**Directive**
Give the listing again in full, exactly as written.

**Data extract**
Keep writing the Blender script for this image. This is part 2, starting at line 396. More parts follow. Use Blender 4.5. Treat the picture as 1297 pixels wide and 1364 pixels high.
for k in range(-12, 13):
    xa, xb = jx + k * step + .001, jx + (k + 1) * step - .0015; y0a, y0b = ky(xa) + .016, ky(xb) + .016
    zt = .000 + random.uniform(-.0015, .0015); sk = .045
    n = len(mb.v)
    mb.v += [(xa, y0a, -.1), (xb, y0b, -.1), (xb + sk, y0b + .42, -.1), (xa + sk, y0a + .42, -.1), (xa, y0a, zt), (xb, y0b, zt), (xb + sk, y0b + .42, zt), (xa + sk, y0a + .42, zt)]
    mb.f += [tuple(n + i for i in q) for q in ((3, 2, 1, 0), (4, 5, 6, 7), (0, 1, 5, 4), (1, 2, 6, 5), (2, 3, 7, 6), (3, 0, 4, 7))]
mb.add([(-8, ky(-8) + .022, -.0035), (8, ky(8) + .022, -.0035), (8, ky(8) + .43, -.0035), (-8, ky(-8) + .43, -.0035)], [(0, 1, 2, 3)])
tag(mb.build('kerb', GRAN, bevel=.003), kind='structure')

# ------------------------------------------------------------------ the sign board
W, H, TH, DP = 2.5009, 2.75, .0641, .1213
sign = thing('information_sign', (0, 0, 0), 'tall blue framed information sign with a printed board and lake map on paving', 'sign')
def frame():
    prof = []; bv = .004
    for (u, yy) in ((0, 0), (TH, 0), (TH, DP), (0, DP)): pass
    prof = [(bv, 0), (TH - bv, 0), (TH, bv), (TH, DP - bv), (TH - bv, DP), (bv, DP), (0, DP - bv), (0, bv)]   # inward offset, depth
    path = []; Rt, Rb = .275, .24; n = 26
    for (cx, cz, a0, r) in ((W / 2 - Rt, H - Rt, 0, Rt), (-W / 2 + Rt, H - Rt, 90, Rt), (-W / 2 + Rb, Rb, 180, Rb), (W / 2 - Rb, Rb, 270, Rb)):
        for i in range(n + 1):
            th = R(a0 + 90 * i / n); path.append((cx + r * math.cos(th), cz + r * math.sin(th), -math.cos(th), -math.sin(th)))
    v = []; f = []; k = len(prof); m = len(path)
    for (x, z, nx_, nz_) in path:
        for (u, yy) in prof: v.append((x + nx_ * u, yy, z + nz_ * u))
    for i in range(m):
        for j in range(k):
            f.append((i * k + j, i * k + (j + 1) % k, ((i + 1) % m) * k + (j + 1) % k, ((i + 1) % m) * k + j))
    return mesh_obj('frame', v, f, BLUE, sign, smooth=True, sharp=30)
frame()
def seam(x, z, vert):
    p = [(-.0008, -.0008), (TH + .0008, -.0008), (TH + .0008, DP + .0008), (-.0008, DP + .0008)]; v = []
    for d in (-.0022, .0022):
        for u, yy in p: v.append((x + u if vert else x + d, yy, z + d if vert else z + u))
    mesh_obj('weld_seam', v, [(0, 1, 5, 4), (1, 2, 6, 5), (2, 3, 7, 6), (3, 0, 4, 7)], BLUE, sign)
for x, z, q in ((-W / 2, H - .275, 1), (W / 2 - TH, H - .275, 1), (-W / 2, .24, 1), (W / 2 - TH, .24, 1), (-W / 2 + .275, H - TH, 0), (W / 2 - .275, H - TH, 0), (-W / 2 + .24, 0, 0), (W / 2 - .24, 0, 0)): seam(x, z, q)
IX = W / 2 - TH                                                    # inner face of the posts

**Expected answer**
Keep writing the Blender script for this image. This is part 2, starting at line 396. More parts follow. Use Blender 4.5. Treat the picture as 1297 pixels wide and 1364 pixels high.
for k in range(-12, 13):
    xa, xb = jx + k * step + .001, jx + (k + 1) * step - .0015; y0a, y0b = ky(xa) + .016, ky(xb) + .016
    zt = .000 + random.uniform(-.0015, .0015); sk = .045
    n = len(mb.v)
    mb.v += [(xa, y0a, -.1), (xb, y0b, -.1), (xb + sk, y0b + .42, -.1), (xa + sk, y0a + .42, -.1), (xa, y0a, zt), (xb, y0b, zt), (xb + sk, y0b + .42, zt), (xa + sk, y0a + .42, zt)]
    mb.f += [tuple(n + i for i in q) for q in ((3, 2, 1, 0), (4, 5, 6, 7), (0, 1, 5, 4), (1, 2, 6, 5), (2, 3, 7, 6), (3, 0, 4, 7))]
mb.add([(-8, ky(-8) + .022, -.0035), (8, ky(8) + .022, -.0035), (8, ky(8) + .43, -.0035), (-8, ky(-8) + .43, -.0035)], [(0, 1, 2, 3)])
tag(mb.build('kerb', GRAN, bevel=.003), kind='structure')

# ------------------------------------------------------------------ the sign board
W, H, TH, DP = 2.5009, 2.75, .0641, .1213
sign = thing('information_sign', (0, 0, 0), 'tall blue framed information sign with a printed board and lake map on paving', 'sign')
def frame():
    prof = []; bv = .004
    for (u, yy) in ((0, 0), (TH, 0), (TH, DP), (0, DP)): pass
    prof = [(bv, 0), (TH - bv, 0), (TH, bv), (TH, DP - bv), (TH - bv, DP), (bv, DP), (0, DP - bv), (0, bv)]   # inward offset, depth
    path = []; Rt, Rb = .275, .24; n = 26
    for (cx, cz, a0, r) in ((W / 2 - Rt, H - Rt, 0, Rt), (-W / 2 + Rt, H - Rt, 90, Rt), (-W / 2 + Rb, Rb, 180, Rb), (W / 2 - Rb, Rb, 270, Rb)):
        for i in range(n + 1):
            th = R(a0 + 90 * i / n); path.append((cx + r * math.cos(th), cz + r * math.sin(th), -math.cos(th), -math.sin(th)))
    v = []; f = []; k = len(prof); m = len(path)
    for (x, z, nx_, nz_) in path:
        for (u, yy) in prof: v.append((x + nx_ * u, yy, z + nz_ * u))
    for i in range(m):
        for j in range(k):
            f.append((i * k + j, i * k + (j + 1) % k, ((i + 1) % m) * k + (j + 1) % k, ((i + 1) % m) * k + j))
    return mesh_obj('frame', v, f, BLUE, sign, smooth=True, sharp=30)
frame()
def seam(x, z, vert):
    p = [(-.0008, -.0008), (TH + .0008, -.0008), (TH + .0008, DP + .0008), (-.0008, DP + .0008)]; v = []
    for d in (-.0022, .0022):
        for u, yy in p: v.append((x + u if vert else x + d, yy, z + d if vert else z + u))
    mesh_obj('weld_seam', v, [(0, 1, 5, 4), (1, 2, 6, 5), (2, 3, 7, 6), (3, 0, 4, 7)], BLUE, sign)
for x, z, q in ((-W / 2, H - .275, 1), (W / 2 - TH, H - .275, 1), (-W / 2, .24, 1), (W / 2 - TH, .24, 1), (-W / 2 + .275, H - TH, 0), (W / 2 - .275, H - TH, 0), (-W / 2 + .24, 0, 0), (W / 2 - .24, 0, 0)): seam(x, z, q)
IX = W / 2 - TH                                                    # inner face of the posts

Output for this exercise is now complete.